Lors­qu’en 1948 Jean Malau­rie apprend qu’il peut enfin par­tir au Groen­land, il le raconte à la manière d’un de ces écri­vains presque lyrique du dix-neu­vième siècle. Il vient de rece­voir un télé­gramme de l’am­bas­sa­deur de France à Copen­hague et s’il veut embar­quer, il doit quit­ter sa mis­sion hiver­nale dans le Hog­gar. Il nous raconte ici avec cou­leurs son départ et ce qui res­sem­ble­rait presque à une croi­sière… par­fois même, on se croi­rait dans un roman d’A­ga­tha Christie.
Jean Malau­rie est un gent­le­man explo­ra­teur, il est de ces hommes qu’on aime écou­ter par­ler de n’im­porte quoi, car ce sont des racon­teurs d’histoires.

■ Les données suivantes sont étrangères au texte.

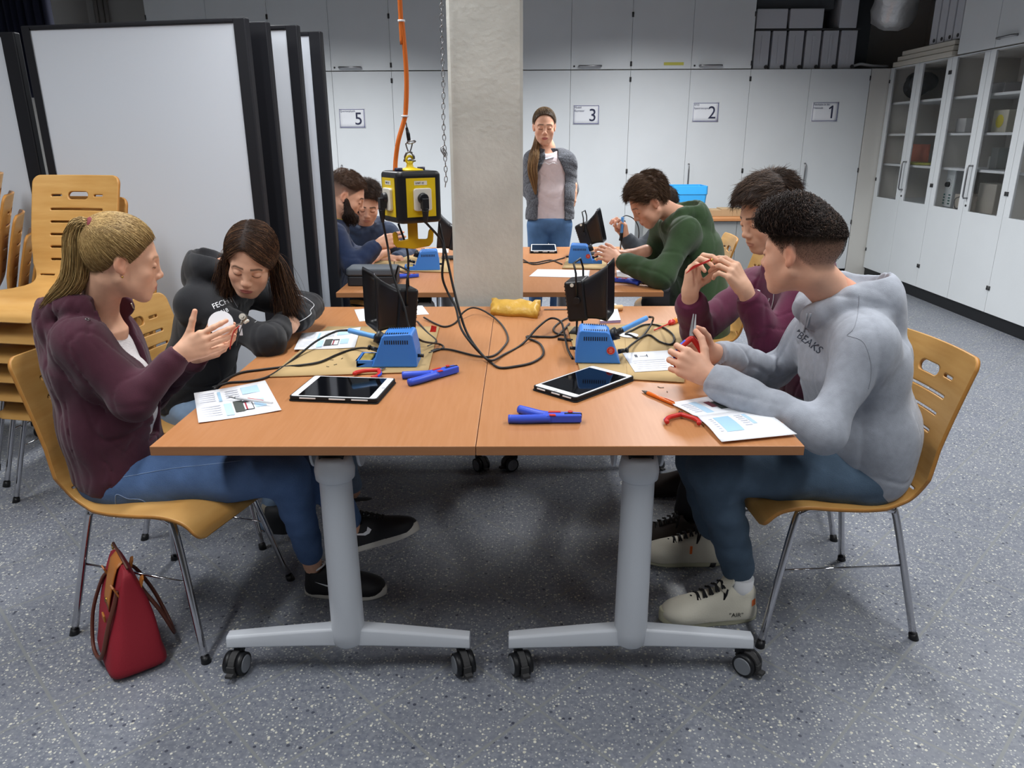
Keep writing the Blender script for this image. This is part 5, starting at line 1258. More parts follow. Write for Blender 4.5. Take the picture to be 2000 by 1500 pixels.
def shoe(parent, heel, toe_dir, up, L, uppc, solec, lacec=None, sole_t=.026, name='shoe', label=None, low=True, extras=None):
    x = nv(toe_dir); z = A(up); z = nv(z-x*(z@x)); y = np.cross(z, x); R = np.stack([x, y, z], 1); h0 = A(heel); k = L/.28
    p = lambda a, b, c: h0+R@(A((a, b, c))*k)
    sd = S(); sd.u(rc(p(.045, 0, .045), p(.042, 0, .088), .036*k, .034*k)).u(rc(p(.05, 0, .050), p(.17, .002, .046), .038*k, .035*k), .02).u(rc(p(.09, 0, .085), p(.20, 0, .046), .027*k, .025*k), .03)
    sd.u(el(p(.215, .003, .038), A((.064, .048, .034))*k, R), .03)
    sd.u(rc(p(.04, 0, .03), p(.22, .003, .026), .038*k, .042*k), .01)
    sd.sub(rc(p(.052, 0, .085), p(.044, 0, .15), .024*k, .034*k), .008)
    sd.fx(cut(lambda P: -((P-h0)@R)[..., 2]+.018*k))
    v, q = nets(sd, .0035); o = np_mesh(name, [(v, q, 0, None)], mat('shoe_'+uppc, uppc, .6, bump=.1, bscale=300), parent)
    if label: o['label'] = label
    out = []
    for i in range(40):
        a = 2*math.pi*i/40; c, s_ = math.cos(a), math.sin(a); xx = .141+.143*c; w = .037+.010*max(0, c)-.004*math.exp(-((c+.1)/.3)**2); out.append((xx, s_*w*(1 if abs(c) < .75 else (1-((abs(c)-.75)/.25)**2*.0))))
    mb = MB(); rings = []
    for zz, e in ((0, -.003), (.004, 0), (sole_t*.6, .002), (sole_t, .0), (sole_t+.004, -.004)):
        rings.append([Vector(p(a*(1+e*2)-e*.14*2, b*(1+e*12), zz+(.012*max(0, (a-.2)/.085)**2))) for a, b in out])
    mb.loft(rings); so = build('sole', mb, mat('sole_'+solec, solec, .6), o)
    if lacec:
        lc = MB()
        for i in range(6):
            t = i/5; a = .105+.085*t; hz = .113-.042*t+.009; w = .021
            lc.tube([Vector(p(a, -w, hz-.008)), Vector(p(a+.004, 0, hz+.002)), Vector(p(a+.008, w, hz-.008))], .0034, 6); lc.tube([Vector(p(a+.008, -w, hz-.008)), Vector(p(a+.004, 0, hz+.003)), Vector(p(a, w, hz-.008))], .0034, 6)
        for e in (-1, 1): lc.tube([Vector(p(.1, 0, .118)), Vector(p(.095, e*.02, .122)), Vector(p(.105, e*.032, .10)), Vector(p(.11, e*.03, .082)), Vector(p(.103, e*.015, .11))], .0032, 6)
        build('laces', lc, mat('lace_'+lacec, lacec, .8), o)
    return o, p
def J(px, py, Y): return A(PY(px, py, Y))
M_skin = mat('skin', 'd0a088', .5, vcol=True, noise=.07, nscale=70, spec=.35, bump=.05, bscale=900)
M_hair = mat('hair', '3a2a20', .58, vcol=True, spec=.28)
def lin(c): return A(s2l(c))
# ================================================================ people
UP = A((0, 0, 1))
def fabric(name, col, bump=.12, bscale=420, sheen=.15, noise=.06): return mat('cloth_'+name, col, .88, noise=noise, nscale=45, bump=bump, bscale=bscale, sheen=sheen, spec=.2)
def torso(sd, secs, k=.05):
    """secs: (point, lateral direction, half width, half depth)"""
    for a, b in zip(secs, secs[1:]):
        l = nv(A(a[1])+A(b[1])); s = (a[2]/a[3]+b[2]/b[3])/2
        sd.u(rc(a[0], b[0], a[3], b[3], fl=(l, s)), k)
def arm(sd, sh, elb, wr, r=(.062, .054, .04), k=.03, folds=.0035, ph=0.0, cuff=True, cutr=.06):
    sh, elb, wr = A(sh), A(elb), A(wr); d = nv(wr-elb)
    sd.u(rc(sh, elb, r[0]*.88, r[1]*.96, fold=(folds*.3, 60, ph)), max(k, .09))
    sd.u(rc(elb, wr-d*.045, r[1], r[2]*1.12, fold=(folds*.45, 80, ph+1)), .03)
    if cuff: sd.u(rc(wr-d*.05, wr+d*.002, r[2]*.94, r[2]*.9), .006)
    if cutr:
        def f(P): q = P-wr; return np.maximum(np.sqrt((q*q).sum(-1))-cutr, -(q@d))
        sd.sub((f, wr, cutr+.01), .003)
def hood_down(sd, nb, che, lat, size=1.0, drop=0.0, ring=.027, rx=.095, ry=.078, bag=True, front=.05):
    nb, lat = A(nb), nv(lat); up = nv(nb-A(che)); fw = nv(np.cross(lat, up)); c = nb; pts = []
    for i in range(15):
        a = math.radians(-150+300*i/14+180); u = math.cos(a)
        pts.append(c+lat*math.sin(a)*rx*size+fw*u*ry*size+up*(.022-.035*max(0, u)-.012*max(0, -u))+fw*(.0))
    for p, q in zip(pts, pts[1:]): sd.u(rc(p, q, ring*size, ring*size), .012)
    if bag:
        bc = c-fw*.082*size-up*(.045+drop)
        R = np.stack([fw, lat, up], 1); sd.u(el(bc, A((.052, .112, .070))*size, R), .05); sd.u(el(bc-up*.05*size-fw*.0, A((.045, .075, .05))*size, R), .04)
        sd.sub(el(c-fw*.070*size+up*.055*size, A((.050, .080, .062))*size, R), .02)
    return fw, up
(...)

Une pai­sible vie de croi­sière nous atten­dait. C’est confor­ta­ble­ment éten­du que l’on se pré­pare à affron­ter, en effet, les « sau­vages mers boréales ». Mono­to­nie d’un voyage trois fois répé­té. Des mouettes agi­tées criaillent autour des déchets que vomit la coque. Du mess-hall montent à contre-temps des airs de pol­ka qu’un pia­no au rythme méca­nique s’ef­force d’ac­cor­der au mar­tè­le­ment sourd des machines.
« Heures sans conte­nu ni contours. »
La matin, dès huit heures, des ste­war­desses empres­sées par­courent d’un pas élas­tique les cour­sives. Les dizaines de gisants que nous sommes s’é­brouent dans le ventre du navire. Belle mati­née en véri­té. Sur le pont, comme sur­gies des pro­fon­deurs, de jeunes Danoises dorées, aux seins triom­phants, s’é­tirent au soleil et achèvent de don­ner au car­go un air de vacances.
Laco­nique, le capi­taine, d’une punaise, pointe la posi­tion sur la carte du fumoir. Bien­tôt, nous pre­nons place à table, une vraie table scan­di­nave sur­char­gée de plats de cre­vettes roses, de pois­sons crus et de char­cu­te­rie, de verts condi­ments, de bou­teilles, de fleurs et de dra­peaux, le tout domi­né par les effi­gies benoîtes et poly­chromes de souverains.

Skoll ! skoll ! A se bien regar­der, c’est un étrange spec­tacle. Un ins­ti­tu­teur groen­lan­dais, maigre et ren­fro­gné, « voi­sine » l’é­pouse plan­tu­reuse d’un petit fonc­tion­naire, bou­di­née dans une robe à fleurs. Nous sommes entou­rés d’en­fants, d’ou­vriers en che­mises à car­reaux, le col ouvert.
Cinq alpi­nistes écos­sais se mêlent à des Esqui­maux métis­sés, gauches et sou­riants, qui s’ef­forcent d’i­mi­ter les manières de leurs grands voi­sins. Pro­pos amers de comp­tables. Dés­œu­vre­ment général.
Qua­torze heures, la sieste. Le long d’une ban­quette du fumoir, sous la clar­té blanche d’une lampe élec­trique, un méca­ni­cien affa­lé ronfle, la bouche ouverte. Près de lui, une femme de lettres, en mal de sen­sa­tions, sou­rit à son livre d’a­ven­tures. Le regard las­sé s’ac­croche, par-delà une eau noire et plate, à quelques ice­bergs mal­propres. Len­te­ment à la cadence de nos huit nœuds, ils défilent. Au loin, très au loin, dans une brume lai­teuse, sous un ciel de vio­let et de garance, une pous­sière d’îles et de mon­tagnes gris-blanc, une côte fauve, coif­fé d’un immense gla­cier tout en lon­gueur. Pas un arbre ; du rocher, rien que du rocher : The friend­ly Arctic ?

J’ai échan­gé ce matin, contre de la mon­naie locale, mes der­nières cou­ronnes, une cen­taine de livres et des dol­lars. Nous appro­chons de la seule grande île du globe où l’on s’ef­force farou­che­ment encore d’i­gno­rer la banque et dont la mon­naie locale est inchan­geable en dehors de l’île. Il y a huit jours que nous sommes en route ; quatre que mon voi­sin de cabine, un véné­rable pas­teur d’Os­lo, gît sur sa cou­chette, nau­séeux et désa­bu­sé. Il en reste envi­ron quinze avant d’at­teindre le but. Nous sommes au bord du S/S Dis­ko, doyen des car­gos de la ligne Copen­hague-Dis­ko, en vue du Groenland.